In praying to God on behalf of the Jewish people, Moses asks how it can be that one man (Korach) transgresses and God becomes upset with the entire nation. Does one man really affect the whole nation?

The answer in Jewish thinking is, of course, yes. From God's point of view it's easy to see - we are responsible for one another, and if one person is doing something wrong then we all share the blame.

This can also be understood from a practical perspective. The Sages give a lovely analogy. They say it is similar to a person who is sitting in a boat full of people and drilling a hole under his own seat. The people scream at him to stop, but he cannot understand why they are upset - after all, he's only drilling under his own seat, not theirs!

It's easy to see that people chopping down rainforests in Brazil ultimately affect people in Australia. And how if China is filling the atmosphere with greenhouse gasses, we may get ourselves a few more deserts. However, the boat analogy works on a spiritual level, too.

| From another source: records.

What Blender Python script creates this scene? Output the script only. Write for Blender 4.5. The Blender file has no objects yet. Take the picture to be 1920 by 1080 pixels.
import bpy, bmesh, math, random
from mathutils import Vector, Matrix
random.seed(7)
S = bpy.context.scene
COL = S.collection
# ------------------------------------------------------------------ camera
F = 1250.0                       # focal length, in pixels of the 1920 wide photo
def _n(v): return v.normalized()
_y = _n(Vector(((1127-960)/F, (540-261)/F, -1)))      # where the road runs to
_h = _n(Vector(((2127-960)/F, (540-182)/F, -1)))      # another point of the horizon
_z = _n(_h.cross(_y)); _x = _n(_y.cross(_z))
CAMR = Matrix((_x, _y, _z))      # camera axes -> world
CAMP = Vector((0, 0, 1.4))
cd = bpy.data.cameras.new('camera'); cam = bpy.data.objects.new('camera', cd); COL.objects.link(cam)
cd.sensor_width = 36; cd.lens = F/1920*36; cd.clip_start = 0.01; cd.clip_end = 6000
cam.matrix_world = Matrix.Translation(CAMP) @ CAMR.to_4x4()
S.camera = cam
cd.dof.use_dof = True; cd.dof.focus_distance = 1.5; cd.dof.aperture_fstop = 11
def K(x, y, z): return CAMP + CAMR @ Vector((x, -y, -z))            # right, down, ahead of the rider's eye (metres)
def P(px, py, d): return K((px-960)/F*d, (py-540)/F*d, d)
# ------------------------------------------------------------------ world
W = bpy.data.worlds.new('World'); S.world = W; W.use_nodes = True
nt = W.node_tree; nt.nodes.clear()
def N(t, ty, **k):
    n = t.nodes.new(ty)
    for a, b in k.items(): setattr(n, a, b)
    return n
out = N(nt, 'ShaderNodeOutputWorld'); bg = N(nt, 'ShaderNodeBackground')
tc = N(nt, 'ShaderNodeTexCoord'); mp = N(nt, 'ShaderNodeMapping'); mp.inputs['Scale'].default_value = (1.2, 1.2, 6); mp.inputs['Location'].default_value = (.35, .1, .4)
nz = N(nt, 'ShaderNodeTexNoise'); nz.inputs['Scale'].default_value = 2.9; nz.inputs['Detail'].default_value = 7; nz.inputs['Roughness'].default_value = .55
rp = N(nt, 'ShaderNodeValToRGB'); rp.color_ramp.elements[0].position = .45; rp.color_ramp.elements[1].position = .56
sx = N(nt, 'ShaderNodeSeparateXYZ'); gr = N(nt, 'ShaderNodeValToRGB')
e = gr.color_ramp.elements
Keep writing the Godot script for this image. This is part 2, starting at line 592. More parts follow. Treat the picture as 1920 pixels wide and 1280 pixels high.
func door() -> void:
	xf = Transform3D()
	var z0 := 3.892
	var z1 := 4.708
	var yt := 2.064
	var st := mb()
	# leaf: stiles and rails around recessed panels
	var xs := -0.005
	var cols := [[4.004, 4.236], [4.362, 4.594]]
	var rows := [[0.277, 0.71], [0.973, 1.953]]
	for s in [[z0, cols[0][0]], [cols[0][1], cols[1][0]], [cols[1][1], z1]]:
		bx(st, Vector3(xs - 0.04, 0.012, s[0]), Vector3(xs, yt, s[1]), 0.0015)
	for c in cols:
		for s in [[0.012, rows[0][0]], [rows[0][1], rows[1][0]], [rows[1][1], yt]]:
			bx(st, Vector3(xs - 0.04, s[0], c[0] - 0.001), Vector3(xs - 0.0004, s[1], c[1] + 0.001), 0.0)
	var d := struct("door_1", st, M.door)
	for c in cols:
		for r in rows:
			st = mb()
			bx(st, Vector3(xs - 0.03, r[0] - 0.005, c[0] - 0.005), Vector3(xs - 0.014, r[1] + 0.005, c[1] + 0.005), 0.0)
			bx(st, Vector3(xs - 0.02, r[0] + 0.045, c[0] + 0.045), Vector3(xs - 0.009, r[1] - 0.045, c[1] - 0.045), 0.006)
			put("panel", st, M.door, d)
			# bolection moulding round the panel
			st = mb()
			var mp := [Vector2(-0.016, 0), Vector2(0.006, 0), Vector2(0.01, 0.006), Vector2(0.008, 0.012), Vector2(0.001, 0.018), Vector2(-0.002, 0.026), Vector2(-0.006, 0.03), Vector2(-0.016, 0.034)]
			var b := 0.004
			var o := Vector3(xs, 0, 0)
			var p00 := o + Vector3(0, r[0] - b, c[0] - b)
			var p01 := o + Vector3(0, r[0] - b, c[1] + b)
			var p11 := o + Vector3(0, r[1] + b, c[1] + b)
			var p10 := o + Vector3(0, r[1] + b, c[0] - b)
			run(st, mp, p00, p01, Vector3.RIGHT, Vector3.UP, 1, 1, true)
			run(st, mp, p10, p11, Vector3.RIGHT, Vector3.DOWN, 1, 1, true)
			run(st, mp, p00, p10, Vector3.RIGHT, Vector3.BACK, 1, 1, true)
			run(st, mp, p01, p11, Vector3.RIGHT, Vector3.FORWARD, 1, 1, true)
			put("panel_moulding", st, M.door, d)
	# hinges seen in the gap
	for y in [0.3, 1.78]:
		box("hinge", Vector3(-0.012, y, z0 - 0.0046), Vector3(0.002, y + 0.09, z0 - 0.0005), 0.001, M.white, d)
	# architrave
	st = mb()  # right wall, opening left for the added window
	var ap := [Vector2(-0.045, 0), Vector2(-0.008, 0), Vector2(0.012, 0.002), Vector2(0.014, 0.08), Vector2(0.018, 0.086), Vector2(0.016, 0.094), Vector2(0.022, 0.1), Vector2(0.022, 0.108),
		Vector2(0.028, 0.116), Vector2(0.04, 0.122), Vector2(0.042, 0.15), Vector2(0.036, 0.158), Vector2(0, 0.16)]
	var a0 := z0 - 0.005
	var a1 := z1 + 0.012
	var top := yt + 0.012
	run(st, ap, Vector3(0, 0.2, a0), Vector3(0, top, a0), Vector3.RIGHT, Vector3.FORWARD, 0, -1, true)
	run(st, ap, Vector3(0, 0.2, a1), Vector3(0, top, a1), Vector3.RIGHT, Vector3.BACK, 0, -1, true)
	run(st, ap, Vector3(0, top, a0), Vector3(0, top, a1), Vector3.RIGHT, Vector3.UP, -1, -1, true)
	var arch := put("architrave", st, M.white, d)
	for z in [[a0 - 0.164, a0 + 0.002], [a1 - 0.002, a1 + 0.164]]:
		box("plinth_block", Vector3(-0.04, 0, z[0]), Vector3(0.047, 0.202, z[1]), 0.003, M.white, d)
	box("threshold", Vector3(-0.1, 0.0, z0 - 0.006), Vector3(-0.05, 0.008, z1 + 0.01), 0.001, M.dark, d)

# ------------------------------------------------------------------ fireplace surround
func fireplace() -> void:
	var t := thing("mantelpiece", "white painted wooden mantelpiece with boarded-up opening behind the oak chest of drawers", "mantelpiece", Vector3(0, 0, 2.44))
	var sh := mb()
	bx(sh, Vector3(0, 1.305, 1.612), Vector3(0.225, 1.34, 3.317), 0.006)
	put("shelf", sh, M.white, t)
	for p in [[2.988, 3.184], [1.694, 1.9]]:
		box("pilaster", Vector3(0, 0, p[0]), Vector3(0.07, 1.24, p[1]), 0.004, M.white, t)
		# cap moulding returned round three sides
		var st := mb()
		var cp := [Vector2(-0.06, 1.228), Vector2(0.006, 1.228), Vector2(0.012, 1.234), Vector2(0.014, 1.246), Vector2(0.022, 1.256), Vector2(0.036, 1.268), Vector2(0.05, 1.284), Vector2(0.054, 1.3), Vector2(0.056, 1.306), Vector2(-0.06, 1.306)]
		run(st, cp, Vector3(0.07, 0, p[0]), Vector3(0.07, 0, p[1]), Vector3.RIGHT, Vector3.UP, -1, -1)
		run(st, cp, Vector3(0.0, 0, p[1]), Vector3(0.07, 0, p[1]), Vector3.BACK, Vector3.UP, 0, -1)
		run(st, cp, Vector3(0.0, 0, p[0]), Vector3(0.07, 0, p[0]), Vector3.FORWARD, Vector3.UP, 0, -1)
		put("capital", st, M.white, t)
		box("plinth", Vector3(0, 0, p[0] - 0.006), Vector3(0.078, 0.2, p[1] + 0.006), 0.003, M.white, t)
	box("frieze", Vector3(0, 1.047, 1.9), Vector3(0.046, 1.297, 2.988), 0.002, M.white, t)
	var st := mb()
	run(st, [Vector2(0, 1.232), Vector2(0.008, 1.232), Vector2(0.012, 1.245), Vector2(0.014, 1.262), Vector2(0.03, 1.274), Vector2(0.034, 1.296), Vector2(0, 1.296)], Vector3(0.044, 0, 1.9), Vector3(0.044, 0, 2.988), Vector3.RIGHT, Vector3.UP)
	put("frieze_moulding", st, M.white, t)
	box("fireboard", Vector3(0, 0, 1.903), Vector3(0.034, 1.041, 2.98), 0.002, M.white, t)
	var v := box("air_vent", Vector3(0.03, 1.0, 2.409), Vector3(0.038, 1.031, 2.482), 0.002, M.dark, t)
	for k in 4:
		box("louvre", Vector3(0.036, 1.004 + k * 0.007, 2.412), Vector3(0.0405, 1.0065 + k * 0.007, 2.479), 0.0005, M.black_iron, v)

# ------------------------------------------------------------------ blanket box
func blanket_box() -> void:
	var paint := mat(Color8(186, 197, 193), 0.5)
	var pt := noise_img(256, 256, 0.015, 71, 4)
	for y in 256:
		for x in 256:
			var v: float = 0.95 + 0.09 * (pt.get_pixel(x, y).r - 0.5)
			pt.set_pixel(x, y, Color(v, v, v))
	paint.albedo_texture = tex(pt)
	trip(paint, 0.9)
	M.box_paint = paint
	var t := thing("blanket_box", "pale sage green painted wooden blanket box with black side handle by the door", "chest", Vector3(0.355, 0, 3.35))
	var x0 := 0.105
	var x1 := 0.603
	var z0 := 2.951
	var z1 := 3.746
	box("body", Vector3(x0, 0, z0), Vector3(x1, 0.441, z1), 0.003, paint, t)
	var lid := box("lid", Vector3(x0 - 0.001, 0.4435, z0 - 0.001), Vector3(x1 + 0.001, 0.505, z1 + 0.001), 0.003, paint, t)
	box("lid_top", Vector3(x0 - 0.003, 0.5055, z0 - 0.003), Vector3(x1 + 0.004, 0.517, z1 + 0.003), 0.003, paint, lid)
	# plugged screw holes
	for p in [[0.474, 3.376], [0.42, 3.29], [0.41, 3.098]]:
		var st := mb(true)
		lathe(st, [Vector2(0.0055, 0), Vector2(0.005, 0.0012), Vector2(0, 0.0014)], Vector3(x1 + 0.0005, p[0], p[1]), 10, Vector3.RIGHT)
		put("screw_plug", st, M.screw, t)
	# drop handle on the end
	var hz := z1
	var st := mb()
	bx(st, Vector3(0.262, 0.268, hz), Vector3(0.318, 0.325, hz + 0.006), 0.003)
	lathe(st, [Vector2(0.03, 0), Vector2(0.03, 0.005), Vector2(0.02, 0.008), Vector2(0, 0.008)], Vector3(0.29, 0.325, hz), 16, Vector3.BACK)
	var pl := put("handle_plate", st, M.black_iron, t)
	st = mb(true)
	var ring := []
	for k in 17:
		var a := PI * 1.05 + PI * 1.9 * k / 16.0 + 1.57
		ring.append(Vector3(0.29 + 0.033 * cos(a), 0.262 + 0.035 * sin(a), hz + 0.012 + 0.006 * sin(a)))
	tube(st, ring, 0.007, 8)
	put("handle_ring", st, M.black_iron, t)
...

We all live together on a boat and that boat is our society. If it sinks, we all sink. If it gets somewhere, we all get there. If a person is immoral in his own home with no one watching, he is still drilling a hole under his seat. Because by lowering his own standards of morality, he affects those he interacts with. Like it or not, we respond to each other. Good and decent people lift us, and lowly people drag us down. People are pulled after their environment and each of us is part of each other's environment. We affect each other by who we are and how we live.

One man's transgression does affect the whole nation - albeit in a small way. But lots of small decisions can create a spiritual "butterfly effect." Our decisions and our actions count - not only for our own lives and for those immediately around us, but ultimately, the effects are felt by our whole society.